REQUIRED TASK ▸ Restate the full set of records exactly, word for word.

RAW DATA ▸

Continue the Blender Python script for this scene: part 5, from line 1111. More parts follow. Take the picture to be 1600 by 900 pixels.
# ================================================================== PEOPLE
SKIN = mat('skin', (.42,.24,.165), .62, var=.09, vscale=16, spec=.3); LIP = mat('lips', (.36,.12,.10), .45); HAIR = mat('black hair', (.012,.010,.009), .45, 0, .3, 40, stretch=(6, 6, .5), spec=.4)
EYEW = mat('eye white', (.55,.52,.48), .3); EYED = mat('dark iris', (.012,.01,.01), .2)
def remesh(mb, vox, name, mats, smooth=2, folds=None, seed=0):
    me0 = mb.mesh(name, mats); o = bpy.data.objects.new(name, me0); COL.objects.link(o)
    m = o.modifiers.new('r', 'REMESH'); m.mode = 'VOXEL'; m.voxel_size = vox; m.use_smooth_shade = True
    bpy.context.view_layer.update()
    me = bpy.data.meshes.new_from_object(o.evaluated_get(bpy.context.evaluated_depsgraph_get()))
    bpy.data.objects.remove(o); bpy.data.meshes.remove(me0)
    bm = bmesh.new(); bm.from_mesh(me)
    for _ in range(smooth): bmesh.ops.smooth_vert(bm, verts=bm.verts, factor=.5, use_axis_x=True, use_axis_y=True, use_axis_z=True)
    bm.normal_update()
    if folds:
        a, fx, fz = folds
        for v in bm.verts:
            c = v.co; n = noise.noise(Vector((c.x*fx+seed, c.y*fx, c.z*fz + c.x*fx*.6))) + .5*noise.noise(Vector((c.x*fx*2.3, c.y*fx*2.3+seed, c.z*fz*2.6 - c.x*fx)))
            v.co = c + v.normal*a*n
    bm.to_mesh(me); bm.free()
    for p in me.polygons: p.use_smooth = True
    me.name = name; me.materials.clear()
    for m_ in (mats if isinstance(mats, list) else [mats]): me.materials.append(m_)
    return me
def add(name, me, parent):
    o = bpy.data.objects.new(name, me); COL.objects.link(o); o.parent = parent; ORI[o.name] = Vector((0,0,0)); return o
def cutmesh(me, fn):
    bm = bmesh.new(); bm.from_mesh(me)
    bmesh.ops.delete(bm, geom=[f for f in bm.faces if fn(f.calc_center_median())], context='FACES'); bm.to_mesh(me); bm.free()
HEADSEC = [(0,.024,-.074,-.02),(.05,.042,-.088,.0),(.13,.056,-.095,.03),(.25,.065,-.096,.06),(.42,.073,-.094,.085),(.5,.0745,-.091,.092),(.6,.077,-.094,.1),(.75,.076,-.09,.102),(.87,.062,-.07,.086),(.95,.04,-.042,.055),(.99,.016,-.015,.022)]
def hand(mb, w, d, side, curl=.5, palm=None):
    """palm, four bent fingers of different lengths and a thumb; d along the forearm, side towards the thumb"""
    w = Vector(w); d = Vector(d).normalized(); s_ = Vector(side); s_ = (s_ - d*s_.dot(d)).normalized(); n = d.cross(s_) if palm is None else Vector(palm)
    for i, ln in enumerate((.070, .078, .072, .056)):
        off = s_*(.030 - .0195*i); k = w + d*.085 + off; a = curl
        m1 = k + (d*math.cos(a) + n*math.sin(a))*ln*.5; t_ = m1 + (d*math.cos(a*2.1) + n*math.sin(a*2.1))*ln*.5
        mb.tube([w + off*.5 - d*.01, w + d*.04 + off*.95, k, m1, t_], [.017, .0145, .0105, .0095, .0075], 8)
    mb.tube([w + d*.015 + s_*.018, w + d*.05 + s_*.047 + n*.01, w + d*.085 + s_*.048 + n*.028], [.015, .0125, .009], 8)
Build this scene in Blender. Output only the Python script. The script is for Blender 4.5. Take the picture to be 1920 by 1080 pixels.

EXERCISE SOLUTION ▸
Continue the Blender Python script for this scene: part 5, from line 1111. More parts follow. Take the picture to be 1600 by 900 pixels.
# ================================================================== PEOPLE
SKIN = mat('skin', (.42,.24,.165), .62, var=.09, vscale=16, spec=.3); LIP = mat('lips', (.36,.12,.10), .45); HAIR = mat('black hair', (.012,.010,.009), .45, 0, .3, 40, stretch=(6, 6, .5), spec=.4)
EYEW = mat('eye white', (.55,.52,.48), .3); EYED = mat('dark iris', (.012,.01,.01), .2)
def remesh(mb, vox, name, mats, smooth=2, folds=None, seed=0):
    me0 = mb.mesh(name, mats); o = bpy.data.objects.new(name, me0); COL.objects.link(o)
    m = o.modifiers.new('r', 'REMESH'); m.mode = 'VOXEL'; m.voxel_size = vox; m.use_smooth_shade = True
    bpy.context.view_layer.update()
    me = bpy.data.meshes.new_from_object(o.evaluated_get(bpy.context.evaluated_depsgraph_get()))
    bpy.data.objects.remove(o); bpy.data.meshes.remove(me0)
    bm = bmesh.new(); bm.from_mesh(me)
    for _ in range(smooth): bmesh.ops.smooth_vert(bm, verts=bm.verts, factor=.5, use_axis_x=True, use_axis_y=True, use_axis_z=True)
    bm.normal_update()
    if folds:
        a, fx, fz = folds
        for v in bm.verts:
            c = v.co; n = noise.noise(Vector((c.x*fx+seed, c.y*fx, c.z*fz + c.x*fx*.6))) + .5*noise.noise(Vector((c.x*fx*2.3, c.y*fx*2.3+seed, c.z*fz*2.6 - c.x*fx)))
            v.co = c + v.normal*a*n
    bm.to_mesh(me); bm.free()
    for p in me.polygons: p.use_smooth = True
    me.name = name; me.materials.clear()
    for m_ in (mats if isinstance(mats, list) else [mats]): me.materials.append(m_)
    return me
def add(name, me, parent):
    o = bpy.data.objects.new(name, me); COL.objects.link(o); o.parent = parent; ORI[o.name] = Vector((0,0,0)); return o
def cutmesh(me, fn):
    bm = bmesh.new(); bm.from_mesh(me)
    bmesh.ops.delete(bm, geom=[f for f in bm.faces if fn(f.calc_center_median())], context='FACES'); bm.to_mesh(me); bm.free()
HEADSEC = [(0,.024,-.074,-.02),(.05,.042,-.088,.0),(.13,.056,-.095,.03),(.25,.065,-.096,.06),(.42,.073,-.094,.085),(.5,.0745,-.091,.092),(.6,.077,-.094,.1),(.75,.076,-.09,.102),(.87,.062,-.07,.086),(.95,.04,-.042,.055),(.99,.016,-.015,.022)]
def hand(mb, w, d, side, curl=.5, palm=None):
    """palm, four bent fingers of different lengths and a thumb; d along the forearm, side towards the thumb"""
    w = Vector(w); d = Vector(d).normalized(); s_ = Vector(side); s_ = (s_ - d*s_.dot(d)).normalized(); n = d.cross(s_) if palm is None else Vector(palm)
    for i, ln in enumerate((.070, .078, .072, .056)):
        off = s_*(.030 - .0195*i); k = w + d*.085 + off; a = curl
        m1 = k + (d*math.cos(a) + n*math.sin(a))*ln*.5; t_ = m1 + (d*math.cos(a*2.1) + n*math.sin(a*2.1))*ln*.5
        mb.tube([w + off*.5 - d*.01, w + d*.04 + off*.95, k, m1, t_], [.017, .0145, .0105, .0095, .0075], 8)
    mb.tube([w + d*.015 + s_*.018, w + d*.05 + s_*.047 + n*.01, w + d*.085 + s_*.048 + n*.028], [.015, .0125, .009], 8)
Build this scene in Blender. Output only the Python script. The script is for Blender 4.5. Take the picture to be 1920 by 1080 pixels.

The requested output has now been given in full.